**The problem:**
Starting at the line that contains "follow. Use Blender 4.5.", reproduce each line exactly up to and including the line that contains "b.box(x - .016, x". Reproduce nothing else.

**Task material:**
* begin *

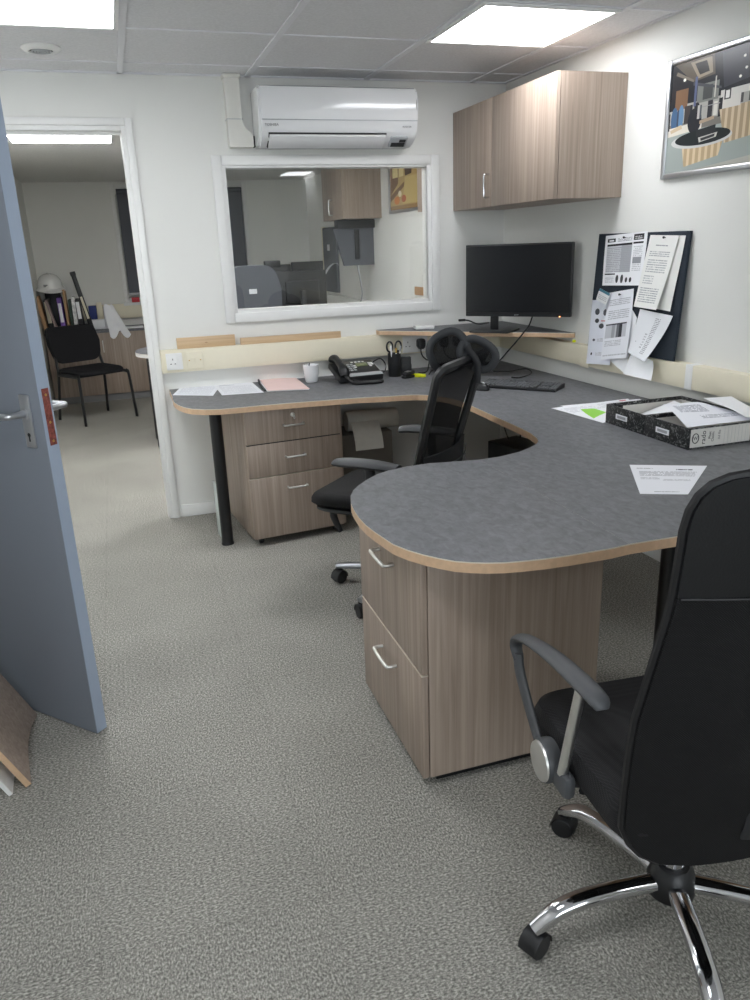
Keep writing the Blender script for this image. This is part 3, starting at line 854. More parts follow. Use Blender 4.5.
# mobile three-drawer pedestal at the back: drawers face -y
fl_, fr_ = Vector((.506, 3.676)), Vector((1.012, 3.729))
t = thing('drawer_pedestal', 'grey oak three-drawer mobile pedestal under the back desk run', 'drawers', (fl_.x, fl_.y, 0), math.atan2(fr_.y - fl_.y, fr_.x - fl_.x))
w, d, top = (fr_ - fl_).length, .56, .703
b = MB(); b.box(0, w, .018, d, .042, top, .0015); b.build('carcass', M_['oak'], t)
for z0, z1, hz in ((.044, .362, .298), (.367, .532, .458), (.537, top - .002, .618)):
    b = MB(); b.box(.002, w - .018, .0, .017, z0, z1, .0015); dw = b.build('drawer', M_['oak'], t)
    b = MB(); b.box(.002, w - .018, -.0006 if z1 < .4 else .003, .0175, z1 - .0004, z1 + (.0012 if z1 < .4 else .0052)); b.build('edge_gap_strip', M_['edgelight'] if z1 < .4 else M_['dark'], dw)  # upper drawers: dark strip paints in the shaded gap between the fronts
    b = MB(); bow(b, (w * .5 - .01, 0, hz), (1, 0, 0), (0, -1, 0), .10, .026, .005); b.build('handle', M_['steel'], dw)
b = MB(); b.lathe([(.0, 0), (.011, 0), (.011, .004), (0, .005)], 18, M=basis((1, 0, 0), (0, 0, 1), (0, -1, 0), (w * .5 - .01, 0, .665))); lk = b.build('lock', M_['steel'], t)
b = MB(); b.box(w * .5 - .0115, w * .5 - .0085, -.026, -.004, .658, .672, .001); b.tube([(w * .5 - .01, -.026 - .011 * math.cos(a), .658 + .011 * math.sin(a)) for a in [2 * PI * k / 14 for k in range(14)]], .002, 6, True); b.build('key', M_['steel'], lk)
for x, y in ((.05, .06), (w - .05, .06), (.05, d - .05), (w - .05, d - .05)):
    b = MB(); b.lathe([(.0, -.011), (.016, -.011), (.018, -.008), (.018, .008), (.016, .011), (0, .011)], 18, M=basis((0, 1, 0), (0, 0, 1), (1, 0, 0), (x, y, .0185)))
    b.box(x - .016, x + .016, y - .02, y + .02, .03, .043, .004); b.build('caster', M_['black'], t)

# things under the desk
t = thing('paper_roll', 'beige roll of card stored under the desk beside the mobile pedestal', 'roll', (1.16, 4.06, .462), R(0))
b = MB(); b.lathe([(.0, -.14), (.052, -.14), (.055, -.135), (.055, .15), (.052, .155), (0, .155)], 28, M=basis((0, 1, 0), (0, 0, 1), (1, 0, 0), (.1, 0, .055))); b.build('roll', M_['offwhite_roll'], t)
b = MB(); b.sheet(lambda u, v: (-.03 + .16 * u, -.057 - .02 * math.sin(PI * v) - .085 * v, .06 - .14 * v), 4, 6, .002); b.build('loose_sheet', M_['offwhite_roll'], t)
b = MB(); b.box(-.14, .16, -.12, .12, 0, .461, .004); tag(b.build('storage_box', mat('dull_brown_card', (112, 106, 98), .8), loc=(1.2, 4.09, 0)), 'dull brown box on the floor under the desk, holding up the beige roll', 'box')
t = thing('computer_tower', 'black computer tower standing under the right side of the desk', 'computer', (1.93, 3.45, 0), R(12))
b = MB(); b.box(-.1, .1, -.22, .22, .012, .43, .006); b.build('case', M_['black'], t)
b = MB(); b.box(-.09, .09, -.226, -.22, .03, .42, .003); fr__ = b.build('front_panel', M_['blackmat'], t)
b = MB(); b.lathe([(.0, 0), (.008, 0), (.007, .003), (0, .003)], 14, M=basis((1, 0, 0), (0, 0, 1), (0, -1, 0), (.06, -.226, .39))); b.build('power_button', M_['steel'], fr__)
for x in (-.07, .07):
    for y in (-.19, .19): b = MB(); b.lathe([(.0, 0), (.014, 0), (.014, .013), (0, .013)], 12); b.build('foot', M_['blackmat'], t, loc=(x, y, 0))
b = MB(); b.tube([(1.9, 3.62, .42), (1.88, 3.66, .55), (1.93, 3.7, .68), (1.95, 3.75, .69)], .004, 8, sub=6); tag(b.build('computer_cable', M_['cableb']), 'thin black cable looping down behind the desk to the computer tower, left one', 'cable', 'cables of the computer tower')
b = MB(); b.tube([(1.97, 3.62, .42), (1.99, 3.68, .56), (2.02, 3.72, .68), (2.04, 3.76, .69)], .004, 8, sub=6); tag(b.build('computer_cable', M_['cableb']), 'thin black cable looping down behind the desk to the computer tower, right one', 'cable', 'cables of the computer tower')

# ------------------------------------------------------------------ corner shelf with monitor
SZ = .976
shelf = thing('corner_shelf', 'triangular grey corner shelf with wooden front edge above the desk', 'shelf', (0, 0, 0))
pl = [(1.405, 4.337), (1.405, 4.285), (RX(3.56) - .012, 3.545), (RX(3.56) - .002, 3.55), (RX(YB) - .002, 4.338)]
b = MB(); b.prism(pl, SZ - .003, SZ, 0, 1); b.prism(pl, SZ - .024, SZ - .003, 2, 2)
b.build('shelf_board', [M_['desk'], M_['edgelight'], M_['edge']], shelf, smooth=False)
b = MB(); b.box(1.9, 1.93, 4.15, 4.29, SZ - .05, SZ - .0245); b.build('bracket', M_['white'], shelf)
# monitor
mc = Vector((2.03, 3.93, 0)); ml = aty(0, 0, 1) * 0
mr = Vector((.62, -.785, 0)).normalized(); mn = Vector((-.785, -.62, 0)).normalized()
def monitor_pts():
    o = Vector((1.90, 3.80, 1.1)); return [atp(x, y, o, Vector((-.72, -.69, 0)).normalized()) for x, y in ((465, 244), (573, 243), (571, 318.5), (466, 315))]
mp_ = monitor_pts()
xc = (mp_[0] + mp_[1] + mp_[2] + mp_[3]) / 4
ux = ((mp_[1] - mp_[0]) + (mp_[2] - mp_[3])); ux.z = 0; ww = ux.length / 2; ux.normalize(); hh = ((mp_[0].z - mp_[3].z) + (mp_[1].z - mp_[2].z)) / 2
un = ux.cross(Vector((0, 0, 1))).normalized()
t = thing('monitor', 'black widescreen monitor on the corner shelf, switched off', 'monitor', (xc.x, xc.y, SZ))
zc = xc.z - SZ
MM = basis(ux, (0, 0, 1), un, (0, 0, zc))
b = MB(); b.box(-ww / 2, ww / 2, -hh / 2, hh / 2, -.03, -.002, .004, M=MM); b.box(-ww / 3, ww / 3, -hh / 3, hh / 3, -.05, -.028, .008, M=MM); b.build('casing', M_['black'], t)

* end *
* begin *

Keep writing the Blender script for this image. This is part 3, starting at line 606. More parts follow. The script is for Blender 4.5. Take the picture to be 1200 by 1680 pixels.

* end *
* begin *

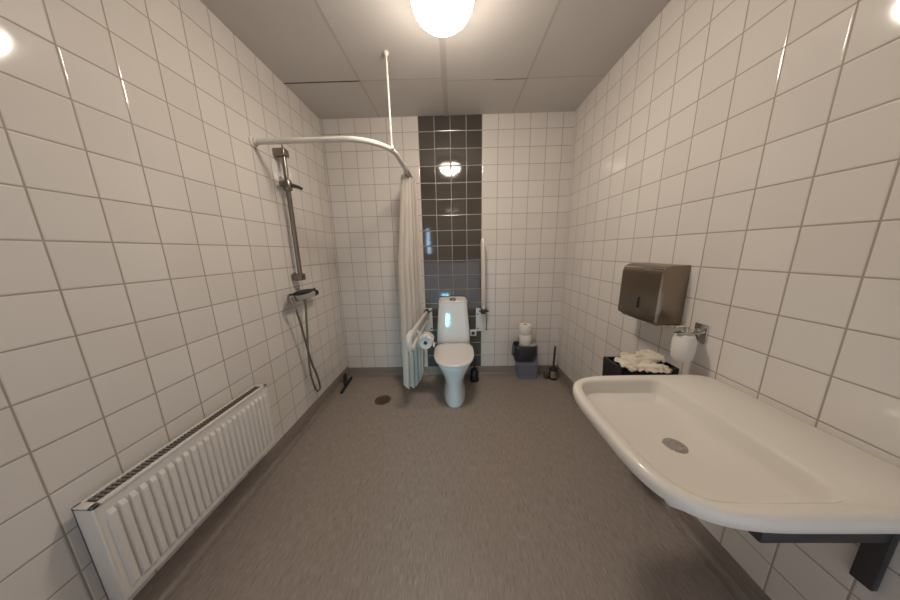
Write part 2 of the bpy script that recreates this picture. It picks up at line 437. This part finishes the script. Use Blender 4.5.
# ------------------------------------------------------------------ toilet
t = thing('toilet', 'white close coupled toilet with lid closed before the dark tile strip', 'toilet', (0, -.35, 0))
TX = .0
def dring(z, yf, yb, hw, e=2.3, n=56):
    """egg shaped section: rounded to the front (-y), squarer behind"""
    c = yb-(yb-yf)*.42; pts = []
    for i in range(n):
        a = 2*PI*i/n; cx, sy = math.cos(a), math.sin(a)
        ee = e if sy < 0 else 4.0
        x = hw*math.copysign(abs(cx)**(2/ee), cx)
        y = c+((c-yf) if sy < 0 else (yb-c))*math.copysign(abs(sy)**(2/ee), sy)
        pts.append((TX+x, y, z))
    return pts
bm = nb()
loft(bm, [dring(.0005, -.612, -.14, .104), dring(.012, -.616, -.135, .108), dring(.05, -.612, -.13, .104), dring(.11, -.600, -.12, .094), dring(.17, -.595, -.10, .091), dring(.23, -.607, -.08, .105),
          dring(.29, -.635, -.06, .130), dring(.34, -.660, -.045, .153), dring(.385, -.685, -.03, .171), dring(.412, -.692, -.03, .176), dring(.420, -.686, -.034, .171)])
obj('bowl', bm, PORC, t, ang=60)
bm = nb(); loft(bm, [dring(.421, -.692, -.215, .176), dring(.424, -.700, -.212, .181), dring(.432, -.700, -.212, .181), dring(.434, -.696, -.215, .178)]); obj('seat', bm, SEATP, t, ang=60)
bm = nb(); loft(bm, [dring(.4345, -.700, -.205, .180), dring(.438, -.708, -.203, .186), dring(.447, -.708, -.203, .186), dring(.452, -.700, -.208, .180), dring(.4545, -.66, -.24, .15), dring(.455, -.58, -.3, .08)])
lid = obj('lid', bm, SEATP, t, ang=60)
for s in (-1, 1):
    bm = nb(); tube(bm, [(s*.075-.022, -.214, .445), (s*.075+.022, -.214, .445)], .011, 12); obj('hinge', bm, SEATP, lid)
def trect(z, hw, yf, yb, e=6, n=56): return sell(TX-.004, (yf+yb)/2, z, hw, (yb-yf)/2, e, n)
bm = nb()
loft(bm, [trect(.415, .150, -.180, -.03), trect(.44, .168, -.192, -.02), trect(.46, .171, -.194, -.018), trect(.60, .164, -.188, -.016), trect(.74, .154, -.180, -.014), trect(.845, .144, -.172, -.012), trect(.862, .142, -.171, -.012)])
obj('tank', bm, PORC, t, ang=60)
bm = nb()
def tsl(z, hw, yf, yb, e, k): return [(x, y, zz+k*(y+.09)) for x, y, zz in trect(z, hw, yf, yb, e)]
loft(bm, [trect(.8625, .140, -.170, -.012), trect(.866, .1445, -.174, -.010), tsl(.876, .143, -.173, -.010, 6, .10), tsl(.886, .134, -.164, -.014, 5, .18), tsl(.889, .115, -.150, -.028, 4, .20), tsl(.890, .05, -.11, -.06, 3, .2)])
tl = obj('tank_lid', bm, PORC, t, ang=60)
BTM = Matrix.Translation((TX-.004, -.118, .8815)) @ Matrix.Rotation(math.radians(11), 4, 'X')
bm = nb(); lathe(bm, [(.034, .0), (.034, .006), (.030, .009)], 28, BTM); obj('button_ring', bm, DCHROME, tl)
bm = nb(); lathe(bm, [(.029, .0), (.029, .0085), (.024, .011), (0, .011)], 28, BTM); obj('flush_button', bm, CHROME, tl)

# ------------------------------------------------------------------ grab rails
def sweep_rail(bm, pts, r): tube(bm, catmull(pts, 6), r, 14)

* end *

**The solution:**
Keep writing the Blender script for this image. This is part 3, starting at line 854. More parts follow. Use Blender 4.5.
# mobile three-drawer pedestal at the back: drawers face -y
fl_, fr_ = Vector((.506, 3.676)), Vector((1.012, 3.729))
t = thing('drawer_pedestal', 'grey oak three-drawer mobile pedestal under the back desk run', 'drawers', (fl_.x, fl_.y, 0), math.atan2(fr_.y - fl_.y, fr_.x - fl_.x))
w, d, top = (fr_ - fl_).length, .56, .703
b = MB(); b.box(0, w, .018, d, .042, top, .0015); b.build('carcass', M_['oak'], t)
for z0, z1, hz in ((.044, .362, .298), (.367, .532, .458), (.537, top - .002, .618)):
    b = MB(); b.box(.002, w - .018, .0, .017, z0, z1, .0015); dw = b.build('drawer', M_['oak'], t)
    b = MB(); b.box(.002, w - .018, -.0006 if z1 < .4 else .003, .0175, z1 - .0004, z1 + (.0012 if z1 < .4 else .0052)); b.build('edge_gap_strip', M_['edgelight'] if z1 < .4 else M_['dark'], dw)  # upper drawers: dark strip paints in the shaded gap between the fronts
    b = MB(); bow(b, (w * .5 - .01, 0, hz), (1, 0, 0), (0, -1, 0), .10, .026, .005); b.build('handle', M_['steel'], dw)
b = MB(); b.lathe([(.0, 0), (.011, 0), (.011, .004), (0, .005)], 18, M=basis((1, 0, 0), (0, 0, 1), (0, -1, 0), (w * .5 - .01, 0, .665))); lk = b.build('lock', M_['steel'], t)
b = MB(); b.box(w * .5 - .0115, w * .5 - .0085, -.026, -.004, .658, .672, .001); b.tube([(w * .5 - .01, -.026 - .011 * math.cos(a), .658 + .011 * math.sin(a)) for a in [2 * PI * k / 14 for k in range(14)]], .002, 6, True); b.build('key', M_['steel'], lk)
for x, y in ((.05, .06), (w - .05, .06), (.05, d - .05), (w - .05, d - .05)):
    b = MB(); b.lathe([(.0, -.011), (.016, -.011), (.018, -.008), (.018, .008), (.016, .011), (0, .011)], 18, M=basis((0, 1, 0), (0, 0, 1), (1, 0, 0), (x, y, .0185)))
    b.box(x - .016, x + .016, y - .02, y + .02, .03, .043, .004); b.build('caster', M_['black'], t)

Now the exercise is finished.